+++ Provided material +++
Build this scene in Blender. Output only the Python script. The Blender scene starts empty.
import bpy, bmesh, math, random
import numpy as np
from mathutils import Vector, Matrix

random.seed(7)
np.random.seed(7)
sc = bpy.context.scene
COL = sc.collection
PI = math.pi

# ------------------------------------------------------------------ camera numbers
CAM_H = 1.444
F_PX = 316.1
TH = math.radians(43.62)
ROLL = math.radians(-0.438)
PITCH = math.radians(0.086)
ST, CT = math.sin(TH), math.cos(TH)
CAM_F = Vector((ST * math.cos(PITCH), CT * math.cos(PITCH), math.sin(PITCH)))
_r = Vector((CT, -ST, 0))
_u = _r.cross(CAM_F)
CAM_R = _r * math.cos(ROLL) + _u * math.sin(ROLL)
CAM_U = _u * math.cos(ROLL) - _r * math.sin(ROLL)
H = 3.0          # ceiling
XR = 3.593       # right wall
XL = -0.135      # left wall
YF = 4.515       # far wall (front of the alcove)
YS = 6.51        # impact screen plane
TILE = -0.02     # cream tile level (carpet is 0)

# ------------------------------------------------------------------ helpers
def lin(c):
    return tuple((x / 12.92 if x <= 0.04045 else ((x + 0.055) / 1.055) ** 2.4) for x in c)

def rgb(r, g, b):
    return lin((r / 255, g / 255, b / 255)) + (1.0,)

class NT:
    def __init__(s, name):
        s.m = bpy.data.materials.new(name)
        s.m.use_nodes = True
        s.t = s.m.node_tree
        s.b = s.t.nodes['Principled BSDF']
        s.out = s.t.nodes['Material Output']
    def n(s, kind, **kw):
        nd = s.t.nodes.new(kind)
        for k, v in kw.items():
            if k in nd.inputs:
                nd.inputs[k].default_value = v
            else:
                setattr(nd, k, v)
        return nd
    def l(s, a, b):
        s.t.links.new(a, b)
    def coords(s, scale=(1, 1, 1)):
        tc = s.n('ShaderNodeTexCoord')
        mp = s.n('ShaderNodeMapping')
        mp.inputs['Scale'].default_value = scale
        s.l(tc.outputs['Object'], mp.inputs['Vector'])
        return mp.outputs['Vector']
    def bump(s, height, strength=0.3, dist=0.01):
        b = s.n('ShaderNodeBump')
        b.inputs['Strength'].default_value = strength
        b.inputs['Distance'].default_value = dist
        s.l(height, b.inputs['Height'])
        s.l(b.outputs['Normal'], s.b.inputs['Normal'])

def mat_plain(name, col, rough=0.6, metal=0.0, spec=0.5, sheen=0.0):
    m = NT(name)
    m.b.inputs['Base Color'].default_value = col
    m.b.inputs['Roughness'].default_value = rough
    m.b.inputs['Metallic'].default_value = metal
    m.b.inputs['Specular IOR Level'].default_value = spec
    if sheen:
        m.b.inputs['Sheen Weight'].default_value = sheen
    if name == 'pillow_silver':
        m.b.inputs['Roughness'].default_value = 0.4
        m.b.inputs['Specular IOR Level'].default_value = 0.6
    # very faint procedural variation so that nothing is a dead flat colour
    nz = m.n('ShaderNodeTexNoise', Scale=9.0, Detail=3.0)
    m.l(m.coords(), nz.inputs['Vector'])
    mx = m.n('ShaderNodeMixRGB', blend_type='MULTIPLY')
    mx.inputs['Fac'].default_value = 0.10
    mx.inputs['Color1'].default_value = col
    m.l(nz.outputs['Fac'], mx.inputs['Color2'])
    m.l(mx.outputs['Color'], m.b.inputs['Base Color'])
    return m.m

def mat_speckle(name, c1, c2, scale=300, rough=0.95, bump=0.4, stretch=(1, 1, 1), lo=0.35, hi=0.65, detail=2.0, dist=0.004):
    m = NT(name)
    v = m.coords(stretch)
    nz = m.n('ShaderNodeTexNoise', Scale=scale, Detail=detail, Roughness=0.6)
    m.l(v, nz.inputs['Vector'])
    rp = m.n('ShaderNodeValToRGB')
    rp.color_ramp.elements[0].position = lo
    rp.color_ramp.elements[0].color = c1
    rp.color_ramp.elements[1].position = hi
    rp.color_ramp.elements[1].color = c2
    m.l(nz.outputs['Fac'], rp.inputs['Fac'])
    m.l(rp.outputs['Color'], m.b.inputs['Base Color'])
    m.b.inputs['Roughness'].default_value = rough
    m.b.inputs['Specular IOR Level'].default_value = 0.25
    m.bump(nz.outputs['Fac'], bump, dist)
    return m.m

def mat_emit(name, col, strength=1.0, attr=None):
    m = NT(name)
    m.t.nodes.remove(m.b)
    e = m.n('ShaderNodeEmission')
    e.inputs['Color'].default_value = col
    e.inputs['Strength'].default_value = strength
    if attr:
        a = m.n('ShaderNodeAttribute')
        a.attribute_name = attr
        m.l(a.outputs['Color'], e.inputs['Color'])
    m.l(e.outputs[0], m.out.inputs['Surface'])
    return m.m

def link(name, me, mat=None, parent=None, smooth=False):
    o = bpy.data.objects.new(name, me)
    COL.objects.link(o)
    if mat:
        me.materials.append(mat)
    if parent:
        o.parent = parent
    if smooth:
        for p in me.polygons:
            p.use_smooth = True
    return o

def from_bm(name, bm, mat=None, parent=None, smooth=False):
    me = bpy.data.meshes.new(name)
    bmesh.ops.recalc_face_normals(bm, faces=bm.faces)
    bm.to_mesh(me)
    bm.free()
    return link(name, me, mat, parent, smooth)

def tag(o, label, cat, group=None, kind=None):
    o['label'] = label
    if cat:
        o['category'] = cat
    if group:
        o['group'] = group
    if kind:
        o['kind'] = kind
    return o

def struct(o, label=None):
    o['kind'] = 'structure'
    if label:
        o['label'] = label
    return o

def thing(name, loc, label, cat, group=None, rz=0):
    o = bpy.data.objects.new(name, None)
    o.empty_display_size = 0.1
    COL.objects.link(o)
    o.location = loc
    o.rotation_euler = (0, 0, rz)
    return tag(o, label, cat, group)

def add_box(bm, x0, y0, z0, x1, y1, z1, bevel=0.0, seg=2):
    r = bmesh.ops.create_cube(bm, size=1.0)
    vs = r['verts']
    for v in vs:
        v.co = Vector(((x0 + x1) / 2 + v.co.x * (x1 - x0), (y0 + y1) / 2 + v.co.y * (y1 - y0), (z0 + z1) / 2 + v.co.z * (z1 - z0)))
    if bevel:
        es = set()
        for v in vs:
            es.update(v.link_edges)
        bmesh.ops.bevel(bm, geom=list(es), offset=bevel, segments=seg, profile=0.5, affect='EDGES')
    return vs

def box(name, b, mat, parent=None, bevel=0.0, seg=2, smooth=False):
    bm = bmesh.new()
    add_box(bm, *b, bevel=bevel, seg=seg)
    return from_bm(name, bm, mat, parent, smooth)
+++
Scan the lines for the string "scene". Pick out every line that has it.

Build this scene in Blender. Output only the Python script. The Blender scene starts empty.
sc = bpy.context.scene